— BEGIN Information supplied —

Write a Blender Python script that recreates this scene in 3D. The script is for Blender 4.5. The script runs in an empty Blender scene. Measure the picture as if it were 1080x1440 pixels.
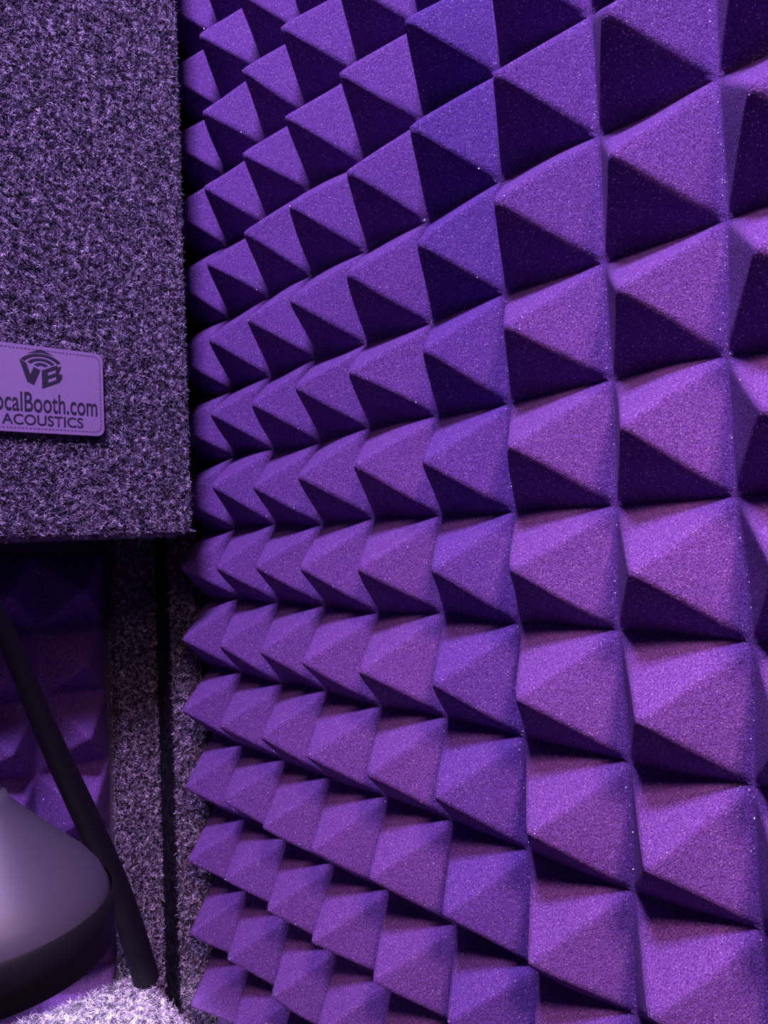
import bpy, numpy as np, math
from mathutils import Matrix, Vector
rng=np.random.default_rng(7)
p=0.05      # foam pyramid pitch (m)
h=0.033     # pyramid height
# camera (metres): stands 27 cm from the foam wall at 1.22 m height
CAM=(-.26835,-.1249,1.21631);YAW,PITCH,ROLL,FPX=.70199,.03101,-.03728,1081.35

D=bpy.data
def link(ob,parent=None):
    bpy.context.collection.objects.link(ob)
    if parent:
        ob.parent=parent;ob.matrix_parent_inverse=Matrix.Translation(-parent.location)
    return ob
def mesh_np(name,v,f,mat,parent=None,smooth=False):
    v=np.asarray(v,np.float32);f=np.asarray(f,np.int32);n=f.shape[1]
    me=D.meshes.new(name);me.vertices.add(len(v));me.vertices.foreach_set('co',v.ravel())
    me.loops.add(f.size);me.loops.foreach_set('vertex_index',f.ravel())
    me.polygons.add(len(f));me.polygons.foreach_set('loop_start',np.arange(len(f),dtype=np.int32)*n)
    me.update(calc_edges=True);me.validate()
    me.polygons.foreach_set('use_smooth',np.full(len(me.polygons),smooth))
    me.materials.append(mat)
    return link(D.objects.new(name,me),parent)
def box(name,a,b,mat,bev=0,parent=None,seg=3):
    import bmesh
    bm=bmesh.new();bmesh.ops.create_cube(bm,size=1)
    for v in bm.verts:
        v.co=Vector([(a[i]+b[i])/2+v.co[i]*(b[i]-a[i]) for i in range(3)])
    if bev: bmesh.ops.bevel(bm,geom=bm.edges[:],offset=bev,segments=seg,profile=.5,affect='EDGES')
    me=D.meshes.new(name);bm.to_mesh(me);bm.free();me.materials.append(mat)
    return link(D.objects.new(name,me),parent)
def empty(name,loc=(0,0,0)):
    e=D.objects.new(name,None);e.empty_display_size=.02;e.location=loc;return link(e)
class NT:
    def __init__(s,name):
        s.m=D.materials.new(name);s.m.use_nodes=True;s.t=s.m.node_tree;s.b=s.t.nodes["Principled BSDF"]
    def n(s,typ,**k):
        x=s.t.nodes.new(typ)
        for a,b in k.items(): setattr(x,a,b)
        return x
    def l(s,a,b): s.t.links.new(a,b)
    def noise(s,scale,detail=3,vec=None,rough=.5):
        x=s.n('ShaderNodeTexNoise');x.inputs['Scale'].default_value=scale;x.inputs['Detail'].default_value=detail;x.inputs['Roughness'].default_value=rough
        s.l(vec or s.obj(),x.inputs['Vector']);return x.outputs['Fac']
    def obj(s):
        if not hasattr(s,'_o'): s._o=s.n('ShaderNodeTexCoord').outputs['Object']
        return s._o
    def ramp(s,fac,stops):
        x=s.n('ShaderNodeValToRGB');e=x.color_ramp.elements
        while len(e)<len(stops): e.new(.5)
        for i,(q,c) in enumerate(stops): e[i].position=q;e[i].color=(*c,1)
        s.l(fac,x.inputs[0]);return x.outputs[0]
    def math(s,op,a,b=None,cl=False):
        x=s.n('ShaderNodeMath',operation=op,use_clamp=cl)
        for i,v in enumerate((a,b)):
            if v is None: continue
            if isinstance(v,(int,float)): x.inputs[i].default_value=v
            else: s.l(v,x.inputs[i])
        return x.outputs[0]
    def mix(s,fac,a,b,mode='MIX'):
        x=s.n('ShaderNodeMix',data_type='RGBA',blend_type=mode)
        for i,v in ((0,fac),(6,a),(7,b)):
            if isinstance(v,(int,float)): x.inputs[i].default_value=v
            elif isinstance(v,tuple): x.inputs[i].default_value=(*v,1)
            else: s.l(v,x.inputs[i])
        return x.outputs[2]

def foam_mat(name,strip=True):
    s=NT(name);o=s.obj()
    g=s.noise(1650,2);g2=s.noise(420,3)
    gc=s.ramp(g,[(.36,(0,0,0)),(.66,(1,1,1))])
    col=s.mix(gc,(.075,.026,.165),(.225,.092,.38))
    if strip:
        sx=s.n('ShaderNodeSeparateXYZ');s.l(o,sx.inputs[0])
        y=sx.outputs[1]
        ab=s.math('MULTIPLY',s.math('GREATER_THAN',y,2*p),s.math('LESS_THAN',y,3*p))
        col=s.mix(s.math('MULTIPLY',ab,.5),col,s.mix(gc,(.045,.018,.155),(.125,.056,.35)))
    v=s.n('ShaderNodeTexVoronoi');v.inputs['Scale'].default_value=1250;s.l(o,v.inputs['Vector'])
    sep=s.n('ShaderNodeSeparateColor');s.l(v.outputs['Color'],sep.inputs[0])
    fl=s.math('MULTIPLY',s.math('GREATER_THAN',sep.outputs[0],.87),s.math('LESS_THAN',v.outputs['Distance'],.36))
    col=s.mix(s.math('MULTIPLY',fl,.45),col,(.75,.52,.85))
    s.l(col,s.b.inputs['Base Color']);s.b.inputs['Roughness'].default_value=.85
    s.b.inputs['Specular IOR Level'].default_value=.15
    s.b.inputs['Sheen Weight'].default_value=.06;s.b.inputs['Sheen Roughness'].default_value=.5;s.b.inputs['Sheen Tint'].default_value=(.8,.6,1,1)
    hgt=s.math('ADD',s.math('MULTIPLY',g,.8),s.math('MULTIPLY',g2,.8))
    bp=s.n('ShaderNodeBump');bp.inputs['Strength'].default_value=.6;bp.inputs['Distance'].default_value=.0009
    s.l(hgt,bp.inputs['Height']);s.l(bp.outputs[0],s.b.inputs['Normal'])
    gl=s.n('ShaderNodeBsdfAnisotropic');gl.inputs['Roughness'].default_value=.42;gl.inputs['Color'].default_value=(1,.9,1,1)
    geo=s.n('ShaderNodeNewGeometry')
    vm=s.n('ShaderNodeVectorMath',operation='SUBTRACT');s.l(v.outputs['Color'],vm.inputs[0]);vm.inputs[1].default_value=(.5,.5,.5)
    vs=s.n('ShaderNodeVectorMath',operation='SCALE');s.l(vm.outputs[0],vs.inputs[0]);vs.inputs['Scale'].default_value=1.8
    va=s.n('ShaderNodeVectorMath',operation='ADD');s.l(vs.outputs[0],va.inputs[0]);s.l(geo.outputs['Normal'],va.inputs[1])
    vn=s.n('ShaderNodeVectorMath',operation='NORMALIZE');s.l(va.outputs[0],vn.inputs[0]);s.l(vn.outputs[0],gl.inputs['Normal'])
    ms=s.n('ShaderNodeMixShader');s.l(s.math('MULTIPLY',fl,.4),ms.inputs[0]);s.l(s.b.outputs[0],ms.inputs[1]);s.l(gl.outputs[0],ms.inputs[2])
    s.l(ms.outputs[0],s.t.nodes['Material Output'].inputs[0])
    return s.m
FOAM=foam_mat("purple_foam");FOAM2=foam_mat("purple_foam_plain",False)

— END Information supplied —

## Your task
All of the material above needs to be restated exactly, with no pictures.

## Task response
Write a Blender Python script that recreates this scene in 3D. The script is for Blender 4.5. The script runs in an empty Blender scene. Measure the picture as if it were 1080x1440 pixels.
import bpy, numpy as np, math
from mathutils import Matrix, Vector
rng=np.random.default_rng(7)
p=0.05      # foam pyramid pitch (m)
h=0.033     # pyramid height
# camera (metres): stands 27 cm from the foam wall at 1.22 m height
CAM=(-.26835,-.1249,1.21631);YAW,PITCH,ROLL,FPX=.70199,.03101,-.03728,1081.35

D=bpy.data
def link(ob,parent=None):
    bpy.context.collection.objects.link(ob)
    if parent:
        ob.parent=parent;ob.matrix_parent_inverse=Matrix.Translation(-parent.location)
    return ob
def mesh_np(name,v,f,mat,parent=None,smooth=False):
    v=np.asarray(v,np.float32);f=np.asarray(f,np.int32);n=f.shape[1]
    me=D.meshes.new(name);me.vertices.add(len(v));me.vertices.foreach_set('co',v.ravel())
    me.loops.add(f.size);me.loops.foreach_set('vertex_index',f.ravel())
    me.polygons.add(len(f));me.polygons.foreach_set('loop_start',np.arange(len(f),dtype=np.int32)*n)
    me.update(calc_edges=True);me.validate()
    me.polygons.foreach_set('use_smooth',np.full(len(me.polygons),smooth))
    me.materials.append(mat)
    return link(D.objects.new(name,me),parent)
def box(name,a,b,mat,bev=0,parent=None,seg=3):
    import bmesh
    bm=bmesh.new();bmesh.ops.create_cube(bm,size=1)
    for v in bm.verts:
        v.co=Vector([(a[i]+b[i])/2+v.co[i]*(b[i]-a[i]) for i in range(3)])
    if bev: bmesh.ops.bevel(bm,geom=bm.edges[:],offset=bev,segments=seg,profile=.5,affect='EDGES')
    me=D.meshes.new(name);bm.to_mesh(me);bm.free();me.materials.append(mat)
    return link(D.objects.new(name,me),parent)
def empty(name,loc=(0,0,0)):
    e=D.objects.new(name,None);e.empty_display_size=.02;e.location=loc;return link(e)
class NT:
    def __init__(s,name):
        s.m=D.materials.new(name);s.m.use_nodes=True;s.t=s.m.node_tree;s.b=s.t.nodes["Principled BSDF"]
    def n(s,typ,**k):
        x=s.t.nodes.new(typ)
        for a,b in k.items(): setattr(x,a,b)
        return x
    def l(s,a,b): s.t.links.new(a,b)
    def noise(s,scale,detail=3,vec=None,rough=.5):
        x=s.n('ShaderNodeTexNoise');x.inputs['Scale'].default_value=scale;x.inputs['Detail'].default_value=detail;x.inputs['Roughness'].default_value=rough
        s.l(vec or s.obj(),x.inputs['Vector']);return x.outputs['Fac']
    def obj(s):
        if not hasattr(s,'_o'): s._o=s.n('ShaderNodeTexCoord').outputs['Object']
        return s._o
    def ramp(s,fac,stops):
        x=s.n('ShaderNodeValToRGB');e=x.color_ramp.elements
        while len(e)<len(stops): e.new(.5)
        for i,(q,c) in enumerate(stops): e[i].position=q;e[i].color=(*c,1)
        s.l(fac,x.inputs[0]);return x.outputs[0]
    def math(s,op,a,b=None,cl=False):
        x=s.n('ShaderNodeMath',operation=op,use_clamp=cl)
        for i,v in enumerate((a,b)):
            if v is None: continue
            if isinstance(v,(int,float)): x.inputs[i].default_value=v
            else: s.l(v,x.inputs[i])
        return x.outputs[0]
    def mix(s,fac,a,b,mode='MIX'):
        x=s.n('ShaderNodeMix',data_type='RGBA',blend_type=mode)
        for i,v in ((0,fac),(6,a),(7,b)):
            if isinstance(v,(int,float)): x.inputs[i].default_value=v
            elif isinstance(v,tuple): x.inputs[i].default_value=(*v,1)
            else: s.l(v,x.inputs[i])
        return x.outputs[2]

def foam_mat(name,strip=True):
    s=NT(name);o=s.obj()
    g=s.noise(1650,2);g2=s.noise(420,3)
    gc=s.ramp(g,[(.36,(0,0,0)),(.66,(1,1,1))])
    col=s.mix(gc,(.075,.026,.165),(.225,.092,.38))
    if strip:
        sx=s.n('ShaderNodeSeparateXYZ');s.l(o,sx.inputs[0])
        y=sx.outputs[1]
        ab=s.math('MULTIPLY',s.math('GREATER_THAN',y,2*p),s.math('LESS_THAN',y,3*p))
        col=s.mix(s.math('MULTIPLY',ab,.5),col,s.mix(gc,(.045,.018,.155),(.125,.056,.35)))
    v=s.n('ShaderNodeTexVoronoi');v.inputs['Scale'].default_value=1250;s.l(o,v.inputs['Vector'])
    sep=s.n('ShaderNodeSeparateColor');s.l(v.outputs['Color'],sep.inputs[0])
    fl=s.math('MULTIPLY',s.math('GREATER_THAN',sep.outputs[0],.87),s.math('LESS_THAN',v.outputs['Distance'],.36))
    col=s.mix(s.math('MULTIPLY',fl,.45),col,(.75,.52,.85))
    s.l(col,s.b.inputs['Base Color']);s.b.inputs['Roughness'].default_value=.85
    s.b.inputs['Specular IOR Level'].default_value=.15
    s.b.inputs['Sheen Weight'].default_value=.06;s.b.inputs['Sheen Roughness'].default_value=.5;s.b.inputs['Sheen Tint'].default_value=(.8,.6,1,1)
    hgt=s.math('ADD',s.math('MULTIPLY',g,.8),s.math('MULTIPLY',g2,.8))
    bp=s.n('ShaderNodeBump');bp.inputs['Strength'].default_value=.6;bp.inputs['Distance'].default_value=.0009
    s.l(hgt,bp.inputs['Height']);s.l(bp.outputs[0],s.b.inputs['Normal'])
    gl=s.n('ShaderNodeBsdfAnisotropic');gl.inputs['Roughness'].default_value=.42;gl.inputs['Color'].default_value=(1,.9,1,1)
    geo=s.n('ShaderNodeNewGeometry')
    vm=s.n('ShaderNodeVectorMath',operation='SUBTRACT');s.l(v.outputs['Color'],vm.inputs[0]);vm.inputs[1].default_value=(.5,.5,.5)
    vs=s.n('ShaderNodeVectorMath',operation='SCALE');s.l(vm.outputs[0],vs.inputs[0]);vs.inputs['Scale'].default_value=1.8
    va=s.n('ShaderNodeVectorMath',operation='ADD');s.l(vs.outputs[0],va.inputs[0]);s.l(geo.outputs['Normal'],va.inputs[1])
    vn=s.n('ShaderNodeVectorMath',operation='NORMALIZE');s.l(va.outputs[0],vn.inputs[0]);s.l(vn.outputs[0],gl.inputs['Normal'])
    ms=s.n('ShaderNodeMixShader');s.l(s.math('MULTIPLY',fl,.4),ms.inputs[0]);s.l(s.b.outputs[0],ms.inputs[1]);s.l(gl.outputs[0],ms.inputs[2])
    s.l(ms.outputs[0],s.t.nodes['Material Output'].inputs[0])
    return s.m
FOAM=foam_mat("purple_foam");FOAM2=foam_mat("purple_foam_plain",False)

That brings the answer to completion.